Task requirements -
Return exactly the lines that run from the beginning through the line containing "bpy.data.objects.remove(o)", both included, and no others.

Exercise input -

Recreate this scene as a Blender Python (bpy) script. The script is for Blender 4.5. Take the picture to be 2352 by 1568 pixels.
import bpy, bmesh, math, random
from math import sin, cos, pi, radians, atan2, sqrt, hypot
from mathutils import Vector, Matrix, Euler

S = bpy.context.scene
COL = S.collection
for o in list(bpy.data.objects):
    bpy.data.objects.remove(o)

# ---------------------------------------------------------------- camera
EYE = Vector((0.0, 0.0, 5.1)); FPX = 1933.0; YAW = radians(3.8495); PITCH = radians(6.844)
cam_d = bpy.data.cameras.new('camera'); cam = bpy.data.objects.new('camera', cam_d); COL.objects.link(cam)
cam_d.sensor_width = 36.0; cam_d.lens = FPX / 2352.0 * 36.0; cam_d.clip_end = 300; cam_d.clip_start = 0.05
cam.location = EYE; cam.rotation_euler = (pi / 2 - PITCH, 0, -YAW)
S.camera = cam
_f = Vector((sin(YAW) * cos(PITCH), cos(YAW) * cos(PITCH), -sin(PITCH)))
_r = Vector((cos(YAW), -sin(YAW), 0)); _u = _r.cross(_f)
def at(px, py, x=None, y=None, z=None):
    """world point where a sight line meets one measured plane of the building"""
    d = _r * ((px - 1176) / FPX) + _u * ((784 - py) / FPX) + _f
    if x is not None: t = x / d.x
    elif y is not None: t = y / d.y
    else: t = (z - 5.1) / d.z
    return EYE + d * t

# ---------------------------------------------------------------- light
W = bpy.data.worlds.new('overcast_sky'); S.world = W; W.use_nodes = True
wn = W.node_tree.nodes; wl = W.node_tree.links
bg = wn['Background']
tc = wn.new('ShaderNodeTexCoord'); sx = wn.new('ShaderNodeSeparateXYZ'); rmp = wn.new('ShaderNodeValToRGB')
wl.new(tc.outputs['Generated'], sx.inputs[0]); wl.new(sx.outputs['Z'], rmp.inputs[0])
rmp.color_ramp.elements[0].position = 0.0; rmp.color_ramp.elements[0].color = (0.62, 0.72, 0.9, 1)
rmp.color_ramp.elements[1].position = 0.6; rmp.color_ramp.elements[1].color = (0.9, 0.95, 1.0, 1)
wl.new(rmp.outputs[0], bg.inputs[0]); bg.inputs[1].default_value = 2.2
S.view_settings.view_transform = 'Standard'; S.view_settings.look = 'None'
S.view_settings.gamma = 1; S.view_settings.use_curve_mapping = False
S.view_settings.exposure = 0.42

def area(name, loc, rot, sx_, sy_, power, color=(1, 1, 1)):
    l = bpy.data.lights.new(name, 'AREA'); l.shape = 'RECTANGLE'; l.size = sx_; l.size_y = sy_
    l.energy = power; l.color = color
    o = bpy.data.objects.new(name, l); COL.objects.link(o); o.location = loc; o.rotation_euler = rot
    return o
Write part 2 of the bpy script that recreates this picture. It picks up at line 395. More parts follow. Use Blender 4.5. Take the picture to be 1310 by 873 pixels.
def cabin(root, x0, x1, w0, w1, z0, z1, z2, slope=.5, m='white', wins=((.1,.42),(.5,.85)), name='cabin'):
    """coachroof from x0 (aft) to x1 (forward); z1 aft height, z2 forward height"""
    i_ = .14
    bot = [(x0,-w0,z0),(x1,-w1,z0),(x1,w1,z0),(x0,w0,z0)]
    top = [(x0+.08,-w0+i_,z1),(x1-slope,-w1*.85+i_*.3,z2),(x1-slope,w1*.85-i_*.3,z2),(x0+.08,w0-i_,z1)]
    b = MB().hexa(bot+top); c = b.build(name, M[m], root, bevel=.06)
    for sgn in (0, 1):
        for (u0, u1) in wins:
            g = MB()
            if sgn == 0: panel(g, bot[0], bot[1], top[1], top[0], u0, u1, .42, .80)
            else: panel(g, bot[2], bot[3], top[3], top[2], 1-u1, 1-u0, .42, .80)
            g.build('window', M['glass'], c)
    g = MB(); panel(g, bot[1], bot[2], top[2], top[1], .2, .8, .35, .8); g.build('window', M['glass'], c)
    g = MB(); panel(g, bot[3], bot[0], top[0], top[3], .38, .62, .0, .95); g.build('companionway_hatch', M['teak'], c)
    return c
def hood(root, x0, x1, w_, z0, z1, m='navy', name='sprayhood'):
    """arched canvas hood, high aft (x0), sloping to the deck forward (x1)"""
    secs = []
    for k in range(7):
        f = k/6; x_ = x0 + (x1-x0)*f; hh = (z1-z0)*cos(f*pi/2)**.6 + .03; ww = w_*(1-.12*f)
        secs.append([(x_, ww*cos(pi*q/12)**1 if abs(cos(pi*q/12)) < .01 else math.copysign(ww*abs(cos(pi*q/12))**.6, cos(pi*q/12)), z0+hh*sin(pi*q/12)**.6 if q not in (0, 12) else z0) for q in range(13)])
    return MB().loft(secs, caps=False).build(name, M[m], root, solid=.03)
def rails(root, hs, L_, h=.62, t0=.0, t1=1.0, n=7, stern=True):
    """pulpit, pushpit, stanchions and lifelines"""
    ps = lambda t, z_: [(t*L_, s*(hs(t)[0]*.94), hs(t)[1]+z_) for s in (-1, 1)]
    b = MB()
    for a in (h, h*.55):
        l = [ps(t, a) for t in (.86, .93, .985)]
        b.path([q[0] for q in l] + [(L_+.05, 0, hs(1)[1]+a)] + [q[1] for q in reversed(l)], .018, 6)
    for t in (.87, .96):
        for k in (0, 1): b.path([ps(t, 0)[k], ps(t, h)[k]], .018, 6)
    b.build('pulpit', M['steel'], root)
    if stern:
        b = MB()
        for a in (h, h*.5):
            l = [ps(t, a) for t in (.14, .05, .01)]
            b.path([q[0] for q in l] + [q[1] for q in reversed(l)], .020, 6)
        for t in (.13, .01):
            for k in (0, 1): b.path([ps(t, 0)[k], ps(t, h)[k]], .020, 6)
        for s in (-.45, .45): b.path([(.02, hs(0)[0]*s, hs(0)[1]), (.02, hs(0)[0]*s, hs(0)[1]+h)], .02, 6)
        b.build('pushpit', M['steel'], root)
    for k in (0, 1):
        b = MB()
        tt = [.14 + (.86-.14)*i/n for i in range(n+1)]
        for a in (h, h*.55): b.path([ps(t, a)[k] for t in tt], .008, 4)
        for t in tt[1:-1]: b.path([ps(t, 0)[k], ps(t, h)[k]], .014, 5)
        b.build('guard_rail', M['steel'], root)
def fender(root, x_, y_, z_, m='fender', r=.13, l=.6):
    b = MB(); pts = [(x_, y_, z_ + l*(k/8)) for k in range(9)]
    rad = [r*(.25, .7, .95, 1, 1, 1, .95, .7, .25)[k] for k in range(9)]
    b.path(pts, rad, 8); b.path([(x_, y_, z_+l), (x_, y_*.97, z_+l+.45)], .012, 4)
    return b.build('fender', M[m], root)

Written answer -
Recreate this scene as a Blender Python (bpy) script. The script is for Blender 4.5. Take the picture to be 2352 by 1568 pixels.
import bpy, bmesh, math, random
from math import sin, cos, pi, radians, atan2, sqrt, hypot
from mathutils import Vector, Matrix, Euler

S = bpy.context.scene
COL = S.collection
for o in list(bpy.data.objects):
    bpy.data.objects.remove(o)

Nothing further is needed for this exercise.